----- Original Message -----
From: "Edmund Hardy" <[log in to unmask]>
To: <[log in to unmask]>
Sent: Sunday, August 07, 2005 4:43 PM
Subject: Re: Not exactly Hiroshima but about unhealed wounds
> "In such circumstances, Japanese guilt and American guilt become somewhat
> problematic. To survive as an idea it must become a form of original sin;
> and that hasn't been a great success as a liberating idea."
>
> But I don't think it does survive "as an idea", in the sense of guilt as
> personal responsibility, but rather as a function of the historicity of
> the social and political context of living in a culture, components of
> which have, in the past, condoned or acted in a particular way. It's this
> historicity that we face, or track, and the way we do has implications for
> how we act now, within and through a public life.
>
> As for country or nation as person, "Japan feels", "England expects", then
> this is a way of thinking which is a social fact, and because of that, we
> need to consider them seriously.

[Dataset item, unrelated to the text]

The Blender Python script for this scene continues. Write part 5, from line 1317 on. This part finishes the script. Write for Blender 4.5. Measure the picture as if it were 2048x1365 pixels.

For example, the way that the idea of
> "America" was a very potent one for many who emigrated there from, say,
> Greece during the twentieth century, which might have been expressed as
> "America will...", "America feels". If lots of people In London have said
> a very similar thing about the July bombings, then I think it's fine to
> say, "There is a feeling among Londoners", which isn't to say "London
> feels..."
>
> Unless some mythic creature rises and proclaims itself "Albion", or
> "humanity", obviously...
Reminds me of my grandmother who, so the story goes, used to comment on the
WW2 news: "Now if *I was England . . . (I would do such and such)."